The most significant change that has occurred over the last 20 years or so has been the halving of the State forest estate and transferring vast areas of the most ecologically significant forests to National Parks.

These areas were used to active and adaptive management, as Australia’s native forests, and the flora and fauna they support, have evolved in response to active management over the last 60,000 years.

Many of the major Black Summer fires originated from lightning strikes in remote areas of National Parks and conservation areas, where they were allowed to continue to burn for weeks and months in relatively benign conditions, until they emerged on a blow-up day on multiple fronts.

Ironically, rather than focus attention on the failed lock-it-up-and-leave-it or wilderness strategy employed by conservation managers or the landscape-scale adoption of cool burning, similar to Indigenous practitioners over the past 60,000 years, there has been an increasing call to lock up more multiple use, proactively managed, production forests and condemn these forests and their inhabitants, particularly the koala, to a similar fate.

With 88 percent of NSW’s public forests already managed for conservation, it seems counterintuitive to me that you would put all your “conservation and extinction avoidance” eggs in the one National Park basket, if you are seeking to ensure the survival of any species.

Particularly, as no one knows how species are faring in the current National Park estate, as no one is willing to look (just in case it’s NOT working).
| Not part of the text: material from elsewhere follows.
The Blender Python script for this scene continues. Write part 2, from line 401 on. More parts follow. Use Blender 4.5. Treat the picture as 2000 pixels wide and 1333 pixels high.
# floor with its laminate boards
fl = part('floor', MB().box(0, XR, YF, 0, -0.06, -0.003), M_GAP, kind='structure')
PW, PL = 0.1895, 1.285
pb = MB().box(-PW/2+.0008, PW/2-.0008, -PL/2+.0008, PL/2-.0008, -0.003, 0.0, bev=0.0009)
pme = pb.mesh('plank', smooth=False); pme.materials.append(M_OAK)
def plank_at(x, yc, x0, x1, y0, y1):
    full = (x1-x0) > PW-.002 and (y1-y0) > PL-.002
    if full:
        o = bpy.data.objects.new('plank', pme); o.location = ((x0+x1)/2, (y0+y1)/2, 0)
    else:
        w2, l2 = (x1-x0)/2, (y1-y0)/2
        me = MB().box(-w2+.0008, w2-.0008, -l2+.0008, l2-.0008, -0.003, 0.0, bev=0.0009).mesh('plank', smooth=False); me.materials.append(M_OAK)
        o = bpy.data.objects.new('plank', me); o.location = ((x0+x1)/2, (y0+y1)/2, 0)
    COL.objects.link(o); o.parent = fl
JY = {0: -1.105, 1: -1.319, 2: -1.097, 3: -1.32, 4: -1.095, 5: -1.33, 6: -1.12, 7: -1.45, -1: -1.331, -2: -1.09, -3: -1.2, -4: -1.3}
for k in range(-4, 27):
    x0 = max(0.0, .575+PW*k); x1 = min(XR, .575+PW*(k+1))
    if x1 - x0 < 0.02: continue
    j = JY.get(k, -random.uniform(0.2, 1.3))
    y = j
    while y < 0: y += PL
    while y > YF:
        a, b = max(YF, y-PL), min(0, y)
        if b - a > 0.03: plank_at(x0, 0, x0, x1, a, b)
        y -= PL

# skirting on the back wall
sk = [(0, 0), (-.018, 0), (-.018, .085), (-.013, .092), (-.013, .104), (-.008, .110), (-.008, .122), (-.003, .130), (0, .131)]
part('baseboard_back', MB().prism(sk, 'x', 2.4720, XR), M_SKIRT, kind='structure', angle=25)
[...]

When someone does look, the results are not very flattering.

The decline in species like the Southern Brown Bandicoot (44 percent in NSW and 100 percent (local extinction) in Victoria and South Australia), Hastings River Mouse, Eucalyptus imlayensis, Prasophyllum correctum (orchid), Eastern Brown Treecreeper, Superb Parrot, Broad-headed Snake and many other species is a direct result of the creation of new national parks and the exclusion of fire and/or grazing.

Kind regards,
Steve DOBBYNS,
Timber NSW, Forest and Wood Communities Australia, Jamax Forest Solutions.